Instruction.
Quote word for word the lines below, beginning with the first and ending with the one that has "from mathutils import Vector, Matrix". Drop the pictures.

## Start Raw records

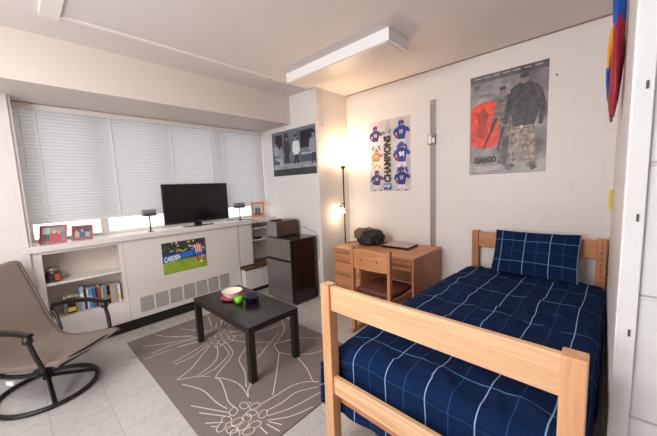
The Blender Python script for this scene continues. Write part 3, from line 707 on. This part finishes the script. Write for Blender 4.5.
MB().box(X0+.404, X1-.036, Y0+.012, Y0+.030, .600, .642, b=.003).build('apron', M['desk_x'], dk)
MB().box(X0+.40, X0+.72, Y1-.03, Y1-.012, .25, ZD-.032).build('back_panel', M['desk_z'], dk)

# desk chair
CX_, CY_ = -1.565, 2.42; cr = math.radians(-1)
ch = thing('desk_chair', 'light oak desk chair with maroon seat pushed into the desk', 'chair', (CX_, CY_, 0), cr)
def lc_(name, g, m, p=ch): return g.build(name, m, p, world=False)
for x in (-.225, .195):
    lc_('back_post', MB().box(x, x+.032, -.235, -.19, .03, .872, b=.006), M['desk_z'])
    lc_('front_leg', MB().box(x, x+.032, .19, .232, .03, .40, b=.005), M['desk_z'])
    lc_('runner', MB().box(x-.003, x+.035, -.27, .25, .0, .034, b=.006), M['desk_y'])
    lc_('side_rail', MB().box(x+.004, x+.028, -.192, .192, .345, .405, b=.004), M['desk_y'])
g = MB()
def bkrest(u, v, off): return (-.195+u*.39, -.206-.028*(1-(2*u-1)**2)*-1*0-.03*math.sin(math.pi*u)*1+off, .668+v*(.182+.012*math.sin(math.pi*u)))
rings = []
for i in range(17):
    u = i/16; y = -.212-.022*math.sin(math.pi*u); z0 = .665; z1 = .845+.014*math.sin(math.pi*u)
    x = -.197+u*.394
    rings.append([Vector((x, y-.008, z0)), Vector((x, y+.008, z0)), Vector((x, y+.008, z1)), Vector((x, y-.008, z1))])
g.ring_loft(rings, 0, True, False)
for xx in (-.09, .09):
    yy = -.212-.022*math.sin(math.pi*(xx+.197)/.394)-.010
    g.box(xx-.007, xx+.007, yy-.001, yy+.004, .752, .766, 1)
lc_('backrest', g, [M['desk_x'], M['oak_dark']])
lc_('seat', MB().box(-.205, .205, -.185, .235, .405, .452, b=.015), M['seat_red'])

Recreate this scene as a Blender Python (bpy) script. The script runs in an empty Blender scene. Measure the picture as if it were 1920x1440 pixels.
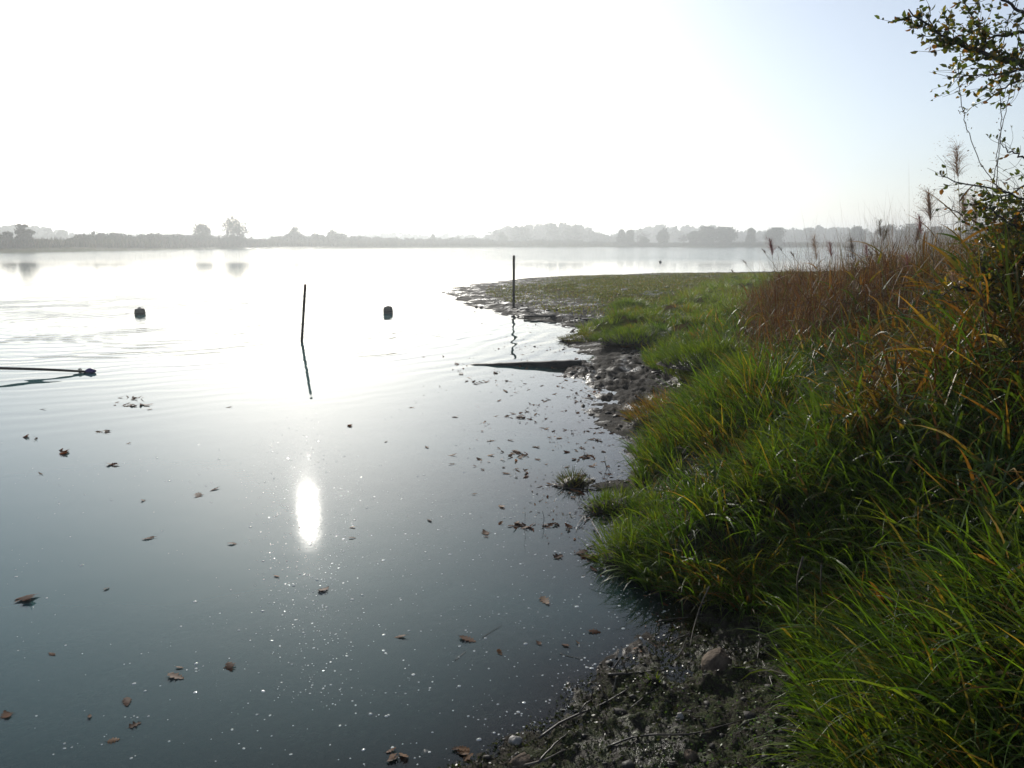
import bpy, math, random
import numpy as np
from mathutils import Vector, Matrix

# ------------------------------------------------------------------ camera, sky, sun, exposure
scene = bpy.context.scene
COL = scene.collection
CAM_H = 1.7
PITCH = math.radians(10.64)
FPX = 1400.0                       # focal length for a 1920 px wide frame
cam_data = bpy.data.cameras.new("camera")
cam_data.sensor_width = 36.0
cam_data.lens = 36.0 * FPX / 1920.0
cam_data.clip_start = 0.05
cam_data.clip_end = 6000.0
cam = bpy.data.objects.new("camera", cam_data)
COL.objects.link(cam)
cam.location = (0, 0, CAM_H)
cam.rotation_euler = (math.pi / 2 - PITCH, 0, 0)
scene.camera = cam

SUN_EL = math.radians(19.8)
SUN_AZ = math.radians(-16.0)       # from +Y towards +X
world = bpy.data.worlds.new("World")
scene.world = world
world.use_nodes = True
wn = world.node_tree.nodes
wl = world.node_tree.links
bg = wn["Background"]
sky = wn.new("ShaderNodeTexSky")
sky.sky_type = 'NISHITA'
sky.sun_disc = False
sky.sun_elevation = SUN_EL
sky.sun_rotation = SUN_AZ
sky.air_density = 1.0
sky.dust_density = 1.1
sky.ozone_density = 3.4
hsv = wn.new("ShaderNodeHueSaturation")      # hazy air: the whole sky a little greyer than clear air
hsv.inputs["Saturation"].default_value = 0.62
wl.new(sky.outputs[0], hsv.inputs["Color"])
wl.new(hsv.outputs[0], bg.inputs[0])
bg.inputs[1].default_value = 0.126

sd = bpy.data.lights.new("sun", 'SUN')
sd.energy = 4.2
sd.angle = math.radians(0.53)
sd.color = (1.0, 0.95, 0.86)
sun = bpy.data.objects.new("sun", sd)
COL.objects.link(sun)
S = Vector((math.sin(SUN_AZ) * math.cos(SUN_EL), math.cos(SUN_AZ) * math.cos(SUN_EL), math.sin(SUN_EL)))
sun.rotation_euler = S.to_track_quat('Z', 'Y').to_euler()
sun.location = (-10, 30, 20)

vs = scene.view_settings
vs.view_transform = 'Standard'
vs.look = 'None'
vs.gamma = 1.0
vs.use_curve_mapping = False
vs.exposure = 0.15
scene.cycles.max_bounces = 6
scene.cycles.diffuse_bounces = 3
scene.cycles.glossy_bounces = 3
scene.cycles.caustics_reflective = False
scene.cycles.caustics_refractive = False
scene.cycles.transparent_max_bounces = 16
scene.cycles.use_denoising = True

rng = np.random.default_rng(7)
random.seed(7)

# ------------------------------------------------------------------ helpers
SP, CP = math.sin(PITCH), math.cos(PITCH)
def ray(px, py):
    a = (px - 960.0) / FPX
    b = -(py - 720.0) / FPX
    return np.array((a, CP + b * SP, -SP + b * CP))
def at(px, py, z=0.0):
    d = ray(px, py)
    t = (z - CAM_H) / d[2]
    return np.array((d[0] * t, d[1] * t, z))
def at_y(px, py, Y):
    d = ray(px, py)
    t = Y / d[1]
    return np.array((d[0] * t, Y, CAM_H + d[2] * t))

def tag(o, label=None, cat=None, group=None, kind=None):
    if label: o["label"] = label
    if cat: o["category"] = cat
    if group: o["group"] = group
    if kind: o["kind"] = kind
    return o

def link(name, me, parent=None):
    o = bpy.data.objects.new(name, me)
    COL.objects.link(o)
    if parent is not None:
        o.parent = parent
    return o

def empty(name, loc=(0, 0, 0), rz=0.0):
    o = bpy.data.objects.new(name, None)
    COL.objects.link(o)
    o.location = [float(v) for v in loc]
    o.rotation_euler = (0, 0, rz)
    o.empty_display_size = 0.1
    return o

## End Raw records

Solution below.
The Blender Python script for this scene continues. Write part 3, from line 707 on. This part finishes the script. Write for Blender 4.5.
MB().box(X0+.404, X1-.036, Y0+.012, Y0+.030, .600, .642, b=.003).build('apron', M['desk_x'], dk)
MB().box(X0+.40, X0+.72, Y1-.03, Y1-.012, .25, ZD-.032).build('back_panel', M['desk_z'], dk)

# desk chair
CX_, CY_ = -1.565, 2.42; cr = math.radians(-1)
ch = thing('desk_chair', 'light oak desk chair with maroon seat pushed into the desk', 'chair', (CX_, CY_, 0), cr)
def lc_(name, g, m, p=ch): return g.build(name, m, p, world=False)
for x in (-.225, .195):
    lc_('back_post', MB().box(x, x+.032, -.235, -.19, .03, .872, b=.006), M['desk_z'])
    lc_('front_leg', MB().box(x, x+.032, .19, .232, .03, .40, b=.005), M['desk_z'])
    lc_('runner', MB().box(x-.003, x+.035, -.27, .25, .0, .034, b=.006), M['desk_y'])
    lc_('side_rail', MB().box(x+.004, x+.028, -.192, .192, .345, .405, b=.004), M['desk_y'])
g = MB()
def bkrest(u, v, off): return (-.195+u*.39, -.206-.028*(1-(2*u-1)**2)*-1*0-.03*math.sin(math.pi*u)*1+off, .668+v*(.182+.012*math.sin(math.pi*u)))
rings = []
for i in range(17):
    u = i/16; y = -.212-.022*math.sin(math.pi*u); z0 = .665; z1 = .845+.014*math.sin(math.pi*u)
    x = -.197+u*.394
    rings.append([Vector((x, y-.008, z0)), Vector((x, y+.008, z0)), Vector((x, y+.008, z1)), Vector((x, y-.008, z1))])
g.ring_loft(rings, 0, True, False)
for xx in (-.09, .09):
    yy = -.212-.022*math.sin(math.pi*(xx+.197)/.394)-.010
    g.box(xx-.007, xx+.007, yy-.001, yy+.004, .752, .766, 1)
lc_('backrest', g, [M['desk_x'], M['oak_dark']])
lc_('seat', MB().box(-.205, .205, -.185, .235, .405, .452, b=.015), M['seat_red'])

Recreate this scene as a Blender Python (bpy) script. The script runs in an empty Blender scene. Measure the picture as if it were 1920x1440 pixels.
import bpy, math, random
import numpy as np
from mathutils import Vector, Matrix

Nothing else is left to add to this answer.